AIM OF THE EXERCISE.
All of the data should be repeated exactly; pictures are not part of the copy.

DATASET CONTENT.
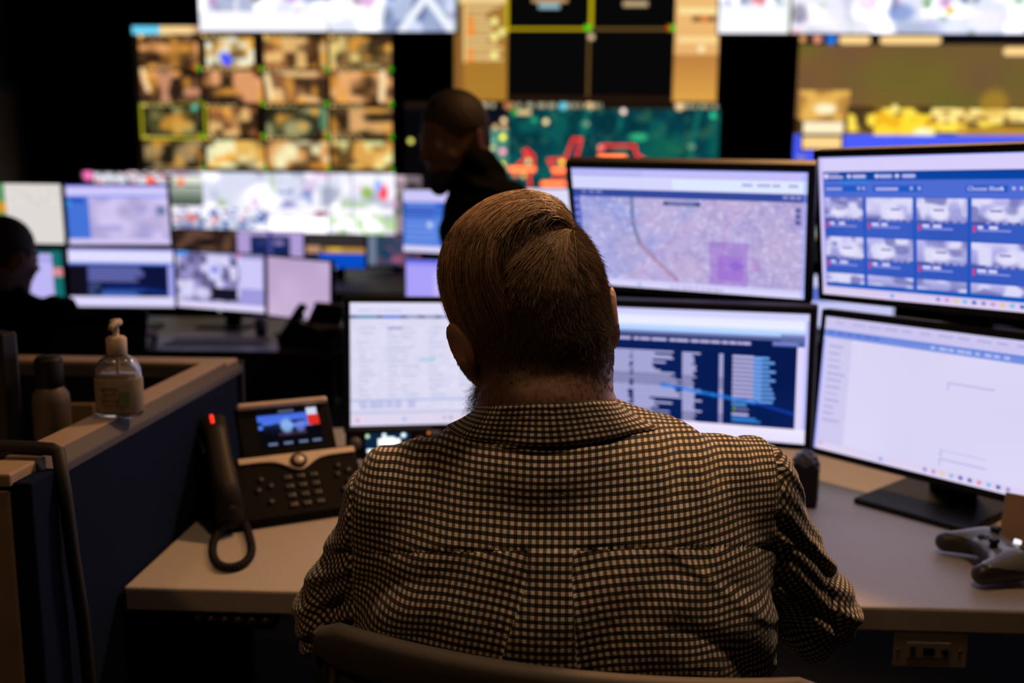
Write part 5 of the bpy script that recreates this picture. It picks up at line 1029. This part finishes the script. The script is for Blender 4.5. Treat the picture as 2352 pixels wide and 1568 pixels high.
# ------------------------------------------------------------------ desk phone
def phone(O, ang, label, k=1., lit=True, dn_=None):
    ex = A3(math.cos(ang), math.sin(ang), 0); ey = A3(-math.sin(ang), math.cos(ang), 0); ez = A3(0, 0, 1); L = lambda x, y, z: O+(ex*x+ey*y+ez*z)*k
    t = thing('desk_phone', label, 'phone', tuple(L(.08, .06, 0)))
    hy, hz = .105, .098; ty, tz = .172, .182
    b = MB(); b.prism([(0, .0), (0, .016), (hy, hz), (hy+.015, hz), (.155, .03), (.13, 0)], L(-.075, 0, 0), ey, ez, ex, .282*k, .003*k) if k == 1 else b.prism([(0, .0), (0, .016*k), (hy*k, hz*k), (hy*k+.015, hz*k), (.155*k, .03*k), (.13*k, 0)], L(-.075, 0, 0), ey, ez, ex, .282*k, .002)
    b.build('base', mat('phone_black', (.006, .0055, .0055), .65, spec=.08), t)
    dd = A3(0, ty-hy, tz-hz); dd /= np.linalg.norm(dd); nd = A3(0, -dd[2], dd[1]); Rl = np.stack([ex, ex*0+ey*dd[1]+ez*dd[2], ey*nd[1]+ez*nd[2]], 1)
    c = L(.086, (hy+ty)/2, (hz+tz)/2); hgt = math.hypot(ty-hy, tz-hz)
    dpl = MB().box(c-Rl[:, 2]*.008*k, (.178*k, hgt*k, .018*k), Rl, .004*k).build('display_head', MATS['phone_black'], t)
    MB().box(c+Rl@A3(0, hgt/2-.004, .002)*k, (.172*k, .012*k, .019*k), Rl, .005*k, 3).build('silver_bar', SILVER, dpl)
    cv = Cv(120, 74, (8, 10, 16)); cv.vgrad(0, .12, .86, .5, (70, 110, 235), (85, 130, 240)); cv.mix(0, .3, .9, .85, 6, (14, 20, 40), .5, .9); cv.disc(.45, .45, .1, .2, (150, 190, 250), .9); cv.disc(.66, .5, .08, .16, (120, 140, 240), .8); cv.rect(.80, .0, .97, .2, (220, 225, 250)); cv.rect(.80, .2, .98, .48, (225, 50, 40)); cv.rect(0, 0, .8, .1, (10, 12, 20)); cv.rect(.35, .02, .6, .08, (90, 100, 130)); cv.rect(0, .6, .2, 1, (8, 10, 16)); cv.rect(.2, .7, 1, 1, (9, 11, 18)); cv.rect(.3, .62, .75, .7, (90, 60, 90), .6)
    for x in (.12, .36, .6, .82): cv.rect(x, .88, x+.14, .95, (110, 120, 160))
    if lit:
        q = [c+Rl@(A3(a, b_, .0016)*k) for a, b_ in ((-.052, hgt/2-.016), (.066, hgt/2-.016), (.066, -hgt/2+.016), (-.052, -hgt/2+.016))]; display('screen', cv, q, dpl, False, .9)
    sl = A3(0, hy, hz-.016); sl /= np.linalg.norm(sl); Rk = np.stack([ex, ey*sl[1]+ez*sl[2], -ey*sl[2]+ez*sl[1]], 1); K = lambda x, f, h=0.: L(x, hy*f, .016+(hz-.016)*f)+Rk[:, 2]*h*k
    # silver swoosh with a round button
    xs = np.linspace(-.012, .205, 24); top = [(x, 0) for x in xs]; bot = [(x, -.012-.026*math.exp(-((x-.095)/.030)**2)) for x in xs[::-1]]
    o0 = K(0, .985, .0005); b = MB(); b.prism([(x*k, y*k) for x, y in top+bot], o0, Rk[:, 0], Rk[:, 1], Rk[:, 2], .004*k); b.build('silver_trim', SILVER, t)
    cb = K(.095, .985)+Rk[:, 1]*(-.019*k); nb_ = MB().cyl(cb+Rk[:, 2]*.003*k, cb+Rk[:, 2]*.0085*k, .0155*k, n=32).build('navigation_ring', mat('dark_ring', (.03, .027, .024), .4), t)
    MB().cyl(cb+Rk[:, 2]*.0085*k, cb+Rk[:, 2]*.0105*k, .010*k, .009*k, 32).build('select_button', SILVER, nb_)
    if k == 1:
        km = mat('phone_key', (.028, .026, .025), .35)
        for i in range(4):
            for j in range(3): MB().box(K(.068+j*.024, .60-i*.15, .0015), (.014, .010, .004), Rk, .0018).build('key', km, t)
        for x, f in ((.02, .62), (.035, .5), (.012, .45), (.165, .70), (.182, .60), (.160, .55), (.178, .42), (.165, .3), (.03, .25)): MB().cyl(K(x, f, 0), K(x, f, .0028), .006, n=14).build('key', km, t)
    # handset on its cradle
    pts = [L(-.045, -.004, .036), L(-.046, .035, .075), L(-.047, .075, .112), L(-.048, .115, .146), L(-.049, .145, .166)]
    hs = MB(); hs.tube(pts, [.026*k, .0235*k, .0215*k, .0235*k, .0255*k], 18, flat=.72); e = pts[0]; hs.tube([pts[0]-Rk[:, 1]*.012*k, pts[0]+Rk[:, 1]*.02*k-Rk[:, 2]*.01*k], [.022*k, .026*k], 16); hso = hs.build('handset', mat('handset_black', (.018, .016, .013), .5, spec=.2), t)
    if lit: MB().box(pts[-1]+Rk[:, 2]*.0175-Rk[:, 1]*.010-ex*.002, (.006, .020, .004), Rk, .001).build('message_light', LED, hso)
    MB().box(L(-.068, .13, .12), (.02*k, .07*k, .05*k), Rz(ang)@Rx(.5), .004*k).build('cradle', BLK, t)
    return t, L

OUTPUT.
Write part 5 of the bpy script that recreates this picture. It picks up at line 1029. This part finishes the script. The script is for Blender 4.5. Treat the picture as 2352 pixels wide and 1568 pixels high.
# ------------------------------------------------------------------ desk phone
def phone(O, ang, label, k=1., lit=True, dn_=None):
    ex = A3(math.cos(ang), math.sin(ang), 0); ey = A3(-math.sin(ang), math.cos(ang), 0); ez = A3(0, 0, 1); L = lambda x, y, z: O+(ex*x+ey*y+ez*z)*k
    t = thing('desk_phone', label, 'phone', tuple(L(.08, .06, 0)))
    hy, hz = .105, .098; ty, tz = .172, .182
    b = MB(); b.prism([(0, .0), (0, .016), (hy, hz), (hy+.015, hz), (.155, .03), (.13, 0)], L(-.075, 0, 0), ey, ez, ex, .282*k, .003*k) if k == 1 else b.prism([(0, .0), (0, .016*k), (hy*k, hz*k), (hy*k+.015, hz*k), (.155*k, .03*k), (.13*k, 0)], L(-.075, 0, 0), ey, ez, ex, .282*k, .002)
    b.build('base', mat('phone_black', (.006, .0055, .0055), .65, spec=.08), t)
    dd = A3(0, ty-hy, tz-hz); dd /= np.linalg.norm(dd); nd = A3(0, -dd[2], dd[1]); Rl = np.stack([ex, ex*0+ey*dd[1]+ez*dd[2], ey*nd[1]+ez*nd[2]], 1)
    c = L(.086, (hy+ty)/2, (hz+tz)/2); hgt = math.hypot(ty-hy, tz-hz)
    dpl = MB().box(c-Rl[:, 2]*.008*k, (.178*k, hgt*k, .018*k), Rl, .004*k).build('display_head', MATS['phone_black'], t)
    MB().box(c+Rl@A3(0, hgt/2-.004, .002)*k, (.172*k, .012*k, .019*k), Rl, .005*k, 3).build('silver_bar', SILVER, dpl)
    cv = Cv(120, 74, (8, 10, 16)); cv.vgrad(0, .12, .86, .5, (70, 110, 235), (85, 130, 240)); cv.mix(0, .3, .9, .85, 6, (14, 20, 40), .5, .9); cv.disc(.45, .45, .1, .2, (150, 190, 250), .9); cv.disc(.66, .5, .08, .16, (120, 140, 240), .8); cv.rect(.80, .0, .97, .2, (220, 225, 250)); cv.rect(.80, .2, .98, .48, (225, 50, 40)); cv.rect(0, 0, .8, .1, (10, 12, 20)); cv.rect(.35, .02, .6, .08, (90, 100, 130)); cv.rect(0, .6, .2, 1, (8, 10, 16)); cv.rect(.2, .7, 1, 1, (9, 11, 18)); cv.rect(.3, .62, .75, .7, (90, 60, 90), .6)
    for x in (.12, .36, .6, .82): cv.rect(x, .88, x+.14, .95, (110, 120, 160))
    if lit:
        q = [c+Rl@(A3(a, b_, .0016)*k) for a, b_ in ((-.052, hgt/2-.016), (.066, hgt/2-.016), (.066, -hgt/2+.016), (-.052, -hgt/2+.016))]; display('screen', cv, q, dpl, False, .9)
    sl = A3(0, hy, hz-.016); sl /= np.linalg.norm(sl); Rk = np.stack([ex, ey*sl[1]+ez*sl[2], -ey*sl[2]+ez*sl[1]], 1); K = lambda x, f, h=0.: L(x, hy*f, .016+(hz-.016)*f)+Rk[:, 2]*h*k
    # silver swoosh with a round button
    xs = np.linspace(-.012, .205, 24); top = [(x, 0) for x in xs]; bot = [(x, -.012-.026*math.exp(-((x-.095)/.030)**2)) for x in xs[::-1]]
    o0 = K(0, .985, .0005); b = MB(); b.prism([(x*k, y*k) for x, y in top+bot], o0, Rk[:, 0], Rk[:, 1], Rk[:, 2], .004*k); b.build('silver_trim', SILVER, t)
    cb = K(.095, .985)+Rk[:, 1]*(-.019*k); nb_ = MB().cyl(cb+Rk[:, 2]*.003*k, cb+Rk[:, 2]*.0085*k, .0155*k, n=32).build('navigation_ring', mat('dark_ring', (.03, .027, .024), .4), t)
    MB().cyl(cb+Rk[:, 2]*.0085*k, cb+Rk[:, 2]*.0105*k, .010*k, .009*k, 32).build('select_button', SILVER, nb_)
    if k == 1:
        km = mat('phone_key', (.028, .026, .025), .35)
        for i in range(4):
            for j in range(3): MB().box(K(.068+j*.024, .60-i*.15, .0015), (.014, .010, .004), Rk, .0018).build('key', km, t)
        for x, f in ((.02, .62), (.035, .5), (.012, .45), (.165, .70), (.182, .60), (.160, .55), (.178, .42), (.165, .3), (.03, .25)): MB().cyl(K(x, f, 0), K(x, f, .0028), .006, n=14).build('key', km, t)
    # handset on its cradle
    pts = [L(-.045, -.004, .036), L(-.046, .035, .075), L(-.047, .075, .112), L(-.048, .115, .146), L(-.049, .145, .166)]
    hs = MB(); hs.tube(pts, [.026*k, .0235*k, .0215*k, .0235*k, .0255*k], 18, flat=.72); e = pts[0]; hs.tube([pts[0]-Rk[:, 1]*.012*k, pts[0]+Rk[:, 1]*.02*k-Rk[:, 2]*.01*k], [.022*k, .026*k], 16); hso = hs.build('handset', mat('handset_black', (.018, .016, .013), .5, spec=.2), t)
    if lit: MB().box(pts[-1]+Rk[:, 2]*.0175-Rk[:, 1]*.010-ex*.002, (.006, .020, .004), Rk, .001).build('message_light', LED, hso)
    MB().box(L(-.068, .13, .12), (.02*k, .07*k, .05*k), Rz(ang)@Rx(.5), .004*k).build('cradle', BLK, t)
    return t, L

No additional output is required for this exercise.